COLLECTED DATA

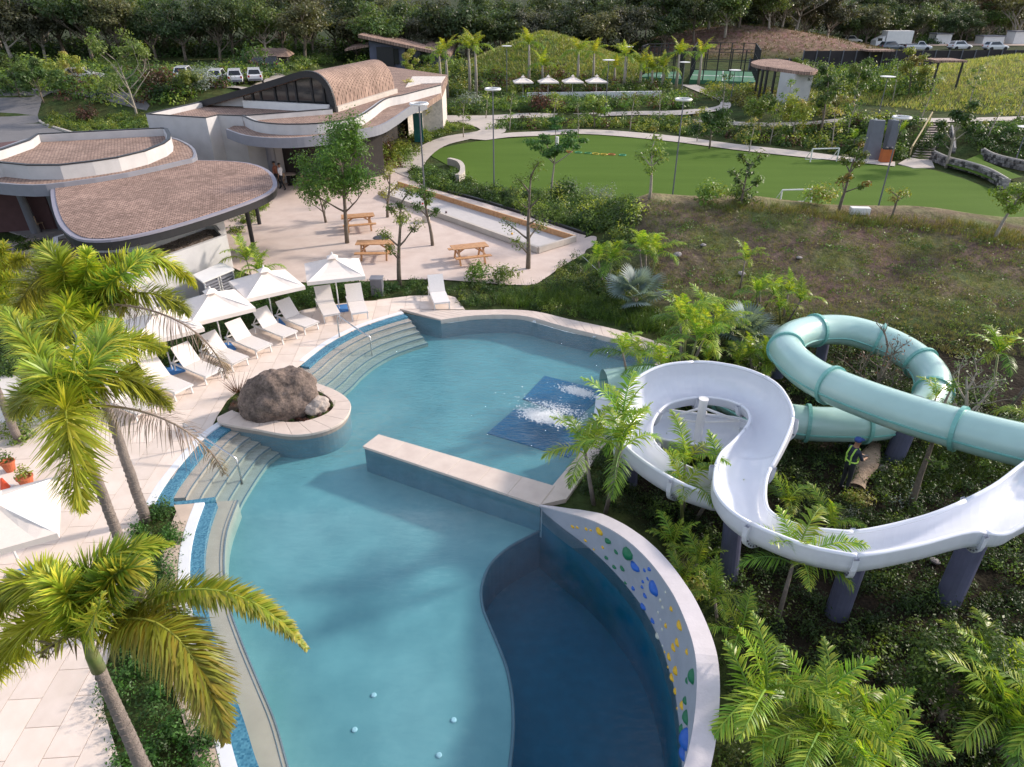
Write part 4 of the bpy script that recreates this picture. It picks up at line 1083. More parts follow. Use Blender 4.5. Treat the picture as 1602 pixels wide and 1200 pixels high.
# ================================================================ SLIDES
M_slide = mat('white_gelcoat', (.76, .78, .84), .22, var=.03, vs_=1.2, coat=.5)
M_slide_o = mat('white_shell', (.62, .64, .70), .4, var=.05)
M_col = mat('column_paint', (.085, .09, .15), .5, var=.15, vs_=3)
rims = [((1660, 795, 2.6), (1665, 680, 2.5)), ((1602, 821, 2.5), (1602, 725, 2.45)), ((1568, 837, 2.42), (1552, 762, 2.4)), ((1518, 833, 2.5), (1480, 797, 2.2)), ((1435, 854, 2.45), (1418, 817, 2.0)), ((1352, 869, 2.4), (1345, 832, 1.85)),
        ((1307, 865, 2.3), (1300, 831, 1.8)), ((1247, 850, 2.2), (1255, 825, 1.75)), ((1160, 812, 2.1), (1210, 806, 1.7)), ((1122, 775, 2.0), (1197, 783, 1.65)), ((1118, 742, 1.85), (1200, 745, 1.7)), ((1127, 712, 1.7), (1215, 716, 1.9)),
        ((1147, 692, 1.6), (1230, 685, 2.1)), ((1165, 672, 1.5), (1240, 655, 2.25)), ((1173, 656, 1.45), (1235, 630, 2.3)), ((1167, 641, 1.42), (1215, 602, 2.25)), ((1151, 631, 1.4), (1180, 583, 2.2)), ((1125, 624, 1.35), (1140, 572, 2.15)),
        ((1097, 622, 1.3), (1095, 567, 2.1)), ((1067, 626, 1.25), (1040, 572, 2.05)), ((1042, 635, 1.2), (1000, 590, 1.95)), ((1026, 651, 1.15), (972, 618, 1.85)), ((1019, 670, 1.1), (962, 650, 1.75)), ((1022, 690, 1.05), (963, 680, 1.65)),
        ((1035, 706, 1.0), (985, 705, 1.55)), ((1056, 721, .95), (1015, 728, 1.5)), ((1085, 735, .9), (1052, 750, 1.42)), ((1113, 741, .86), (1092, 768, 1.35)), ((1138, 738, .82), (1135, 778, 1.25)), ((1152, 729, .78), (1185, 757, 1.12)),
        ((1156, 718, .72), (1208, 720, 1.0)), ((1148, 709, .66), (1198, 682, .9)), ((1126, 703, .6), (1160, 657, .8)), ((1080, 695, .55), (1107, 650, .7)), ((1027, 686, .5), (1050, 643, .6)), ((960, 672, .4), (965, 628, .45)), ((922, 665, .32), (932, 622, .36))]
def subdiv(rs, k=5):
    A = smooth_line([Vector((P(x, y, z))) for (x, y, z), _ in rs], k); B = smooth_line([P(x, y, z) for _, (x, y, z) in rs], k); return A, B
sl = thing('white_body_slide', 'open white flume slide looping in a wide bowl beside the pool', 'water slide')
SA, SB = subdiv(rims)
def section_pts(i, K=14, extra=0):
    a, b = SA[i], SB[i]; w = (b - a).length; D = min(.62, .42 + .08 * w)
    if i < 60: D = .5
    a_, b_ = a, b
    out = []
    hv = Vector((b.x - a.x, b.y - a.y, 0)).normalized(); nn = Vector((0, 0, -1)) * .92 + Vector((0, 0, 0))
    ax = (b - a).normalized(); dn_ = Vector((0, 0, -1)); dn_ = (dn_ - ax * dn_.dot(ax) * .35).normalized()
    for k in range(K + 1):
        t = PI * k / K; s = (1 - math.cos(t)) / 2
        out.append(a.lerp(b, s) + dn_ * (math.sin(t) ** .62) * (D + extra) + (hv * (-extra if s < .5 else extra) * abs(math.cos(t))))
    return out
# cut into moulded sections
N = len(SA); cuts = list(range(0, N, 13)); 
if cuts[-1] < N - 1: cuts[-1] = N - 1
for c in range(len(cuts) - 1):
    i0, i1 = cuts[c], cuts[c + 1]; mb = MB(); K = 14
    rows = [section_pts(i, K) for i in range(i0, i1 + 1)]; ro = [section_pts(i, K, .05) for i in range(i0, i1 + 1)]
    for a, b in zip(rows[:-1], rows[1:]): mb.strip(a, b, 0)
    for a, b in zip(ro[:-1], ro[1:]): mb.strip(b, a, 1)
    sec = mb.build('slide_section', [M_slide, M_slide_o], sl, smooth=True)
    for L in (SA, SB):
        r = MB(); r.tube([L[i] + Vector((0, 0, .01)) for i in range(i0, i1 + 1)], .05, 6); r.build('rim', M_slide, sec, smooth=True)
    if c > 0:
        r = MB(); a0 = section_pts(i0, K, .04); a1 = section_pts(i0, K, .15); b0 = section_pts(i0 + 1, K, .04) if i0 + 1 < N else a0; b1 = section_pts(i0 + 1, K, .15)
        tt = ((SA[i0 + 1] - SA[i0]) + (SB[i0 + 1] - SB[i0])).normalized() * .05
        q0 = [p - tt for p in a1]; q1 = [p + tt for p in a1]; w0 = [p - tt for p in a0]; w1 = [p + tt for p in a0]
        r.strip(q0, q1); r.strip(w0, q0); r.strip(q1, w1); r.build('joint_flange', M_slide_o, sec)
        bm_ = MB()
        for k in range(2, K - 1):
            for dd in (-1, 1):
                bm_.box(a1[k].lerp(a0[k], .45) + tt * dd * 1.3, (.028, .028, .028))
        bm_.build('bolts', M_grey, sec)
def column(px, py, ztop, r, lean, parent, zb=-.5, m=M_col):
    p = P(px, py, zb); mb = MB(); mb.tube([(p.x, p.y, zb - .1), (p.x + lean[0], p.y + lean[1], ztop)], r, 18); mb.build('column', m, parent, smooth=False)
column(1308, 962, 1.45, .25, (.25, .35), sl); column(1482, 940, 1.6, .27, (.45, .5), sl); column(1139, 908, 1.2, .22, (.0, .45), sl); column(985, 762, .72, .22, (-.1, .0), sl)
cp = P(1086, 718, -.5); mb = MB(); mb.tube([(cp.x, cp.y, -.6), (cp.x, cp.y, 1.55)], .12, 16); mb.lathe([(.14, 0), (.14, .04)], (cp.x, cp.y, 1.55), 16); mb.build('centre_post', M_white, sl)
for k, i in enumerate((78, 88, 98)):
    q = section_pts(i)[1] - Vector((0, 0, .35)); mb = MB(); mb.tube([(cp.x, cp.y, 1.3 - .2 * (k % 2)), q], .04, 8); mb.tube([(cp.x, cp.y, .8), q], .035, 8); mb.build('bracket_arm', M_white, sl)
# green tube
tb = thing('green_tube_slide', 'closed mint green tube slide curling in a loop over the garden', 'water slide')
M_tube = mat('mint_gelcoat', (.38, .57, .53), .26, var=.06, vs_=1, coat=.3); M_tubef = mat('mint_flange', (.17, .42, .38), .35)
tc_px = [(1700, 716, 2.5), (1602, 697, 2.3), (1500, 671, 2.1), (1400, 641, 1.95), (1300, 603, 1.8), (1252, 574, 1.68), (1229, 546, 1.55), (1240, 527, 1.45), (1275, 517, 1.35), (1325, 517, 1.25), (1375, 531, 1.12), (1412, 548, 1.0), (1440, 568, .9), (1458, 590, .8), (1460, 614, .68), (1448, 636, .58), (1422, 652, .5), (1387, 660, .45), (1350, 664, .42), (1307, 664, .4), (1262, 662, .38), (1200, 650, .36), (1130, 618, .34), (1050, 598, .33), (985, 598, .32), (945, 602, .3)]
TC = smooth_line([P(x, y, z) for x, y, z in tc_px], 6)
RT = .52
cuts = list(range(0, len(TC), 12)); cuts[-1] = len(TC) - 1
for c in range(len(cuts) - 1):
    mb = MB(); seg = TC[cuts[c]:cuts[c + 1] + 1]; mb.tube(seg, RT, 28, capends=False); s = mb.build('tube_section', M_tube, tb, smooth=True)
    # moulded seam running along both sides
    mb = MB()
    for sd in (-1, 1):
        L = []
        for i, p in enumerate(seg):
            a, b = seg[max(i - 1, 0)], seg[min(i + 1, len(seg) - 1)]; t = (b - a).normalized(); n = Vector((-t.y, t.x, 0)).normalized(); L.append(p + n * sd * (RT + .005) - Vector((0, 0, .1)))
        mb.tube(L, .03, 5)
    mb.build('side_seam', M_tubef, s)
    if c > 0:
        i0 = cuts[c]; t = (TC[i0 + 1] - TC[i0 - 1]).normalized(); mb = MB()
        mb.tube([TC[i0] - t * .05, TC[i0] + t * .05], RT + .07, 28); 
        mb.build('joint_flange', M_tubef, s, smooth=False)
column(1398, 716, 1.5, .27, (.25, .15), tb, zb=-.45); column(1216, 585, 1.1, .22, (-.1, 0), tb, zb=-.2); column(1284, 560, .9, .2, (.05, .2), tb, zb=-.2); column(1640, 760, 1.9, .28, (0, 0), tb)

# ================================================================ POOLSIDE FURNITURE
def make_lounger():
    t = thing('sun_lounger', 'x', 'sun lounger')
    # local: foot at -Y end, head at +Y
    f = MB()
    for sx in (-1, 1): f.beam((sx * .32, -.97, .33), (sx * .32, .97, .33), .045, .06)
    for y in (-.95, -.1, .95): f.beam((-.32, y, .33), (.32, y, .33), .04, .05)
    obj('frame', f.mesh('frame', M_white), t)
    for sx in (-1, 1):
        for sy in (-1, 1): obj('leg', MB().beam((sx * .31, sy * .86, 0), (sx * .31, sy * .83, .32), .045, .045).mesh('leg', M_white), t)
    s = MB(); n = 8; V1 = []
    for k in range(n + 1):
        y = -.97 + 1.2 * k / n; V1.append((y, .375 - .012 * math.sin(PI * k / n)))
    def sheet(mb, prof, w):
        a = [(-w, y, z) for y, z in prof]; b = [(w, y, z) for y, z in prof]; a2 = [(-w, y, z - .035) for y, z in prof]; b2 = [(w, y, z - .035) for y, z in prof]
        mb.strip(b, a); mb.strip(a2, b2); mb.strip(a, a2); mb.strip(b2, b); mb.add([a[0], b[0], b2[0], a2[0]], [(0, 1, 2, 3)]); mb.add([a[-1], b[-1], b2[-1], a2[-1]], [(3, 2, 1, 0)])
    sheet(s, V1, .335); obj('seat', s.mesh('seat', M_sling), t)
    b = MB(); sheet(b, [(.24 + .5 * k / 6, .38 + .60 * k / 6 - .02 * math.sin(PI * k / 6)) for k in range(7)], .335); obj('backrest', b.mesh('backrest', M_sling), t)
    for sx in (-1, 1): obj('support', MB().beam((sx * .3, .9, .36), (sx * .3, .6, .76), .025, .025).mesh('support', M_white), t)
    return t
LN0 = make_lounger(); used = False
LNG = [((520.5, 504), (507, 478), 'white lounger left of the parasol pole, at the inner pool corner'), ((564, 501), (555, 475), 'white lounger right of the parasol pole, beside the grey cabinet'),
       ((489, 520), (437, 499), 'white lounger under the second parasol, on the far side of its pole'), ((455, 535), (401, 513), 'white lounger in front of the second parasol pole'),
       ((415, 556), (360, 533), 'white lounger right of the third parasol pole'), ((378, 577), (322, 554), 'white lounger with its backrest covered by a grey drooping frond'),
       ((337, 597), (280, 573), 'white lounger behind the boulder planter end of the row'), ((290, 622), (232, 597), 'white lounger half hidden by the green palm frond'), ((232, 655), (170, 628), 'lounger almost covered by the middle palm'),
       ((692, 485), (681, 459), 'single white lounger standing alone on the rounded deck tip')]
for f_, h_, lab in LNG:
    a, b = P(*f_, .0), P(*h_, .0); d = (b - a); d.z = 0
    o = LN0 if not used else copy_tree(LN0); used = True
    mid = a + d.normalized() * .9; o.location = (mid.x, mid.y, .004); o.rotation_euler = (0, 0, math.atan2(d.y, d.x) - PI / 2); o['label'] = lab; o['group'] = 'sun loungers along the pool deck'
def make_umbrella(w=2.25, hgt=2.3):
    t = thing('parasol', 'x', 'parasol')
    h = w / 2; ze, za = hgt - .55, hgt
    cor = [(-h, -h), (h, -h), (h, h), (-h, h)]
    for i in range(4):
        a, b = Vector((*cor[i], ze)), Vector((*cor[(i + 1) % 4], ze)); ap_ = Vector((0, 0, za)); n = 5; mb = MB(); vs = []
        rows = []
        for k in range(n + 1):
            s = k / n; rows.append([a.lerp(b, j / 6).lerp(ap_, s) - Vector((0, 0, .10 * math.sin(PI * s) * (1 if 0 < j < 6 else .55))) for j in range(7)])
        for r0, r1 in zip(rows[:-1], rows[1:]): mb.strip(r0, r1)
        mb.strip([p - Vector((0, 0, .14)) for p in rows[0]], rows[0])
        obj('canopy_panel', mb.mesh('canopy_panel', M_fabric), t)
    for i in range(4): obj('rib', MB().tube([(0, 0, za - .06), (cor[i][0], cor[i][1], ze - .02)], .014, 5).mesh('rib', M_white), t)
    v = MB(); vs = [(x * .22, y * .22, za - .02) for x, y in [(-1, -1), (1, -1), (1, 1), (-1, 1)]] + [(0, 0, za + .12)]
    v.add(vs, [(0, 1, 4), (1, 2, 4), (2, 3, 4), (3, 0, 4)]); obj('vent', v.mesh('vent', M_fabric), t)
    obj('pole', MB().tube([(0, 0, 0), (0, 0, za + .05)], .026, 8).mesh('pole', M_white), t)
    obj('finial', MB().lathe([(.03, za + .1), (.04, za + .14), (.01, za + .2)], n=8).mesh('finial', M_white), t)
    obj('base', MB().box((0, 0, .03), (.7, .7, .06)).mesh('base', M_bluefab), t)
    return t
UM0 = make_umbrella(); first = True
for (x, y, r, l) in [(531, 484, .30, 'cream parasol between the two loungers at the inner corner'), (429, 508, .62, 'cream parasol second from the planted corner of the row'), (350, 546, .66, 'cream parasol above the lounger row, left of the tree palm gap'), (270, 580, .66, 'cream parasol partly behind the grey hanging frond'), (196, 622, .66, 'cream parasol hidden behind the palm crowns'), (42, 905, .5, 'large cream parasol cut by the edge over the lower deck')]:
    o = UM0 if first else copy_tree(UM0); first = False
    p = P(x, y, 0); o.location = (p.x, p.y, .004); o.rotation_euler = (0, 0, r); o['label'] = l; o['group'] = 'cream parasols on the pool deck'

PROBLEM
Copy out every line from the data above that has "wide" in it.

ANSWER TO THIS EXERCISE
Write part 4 of the bpy script that recreates this picture. It picks up at line 1083. More parts follow. Use Blender 4.5. Treat the picture as 1602 pixels wide and 1200 pixels high.
sl = thing('white_body_slide', 'open white flume slide looping in a wide bowl beside the pool', 'water slide')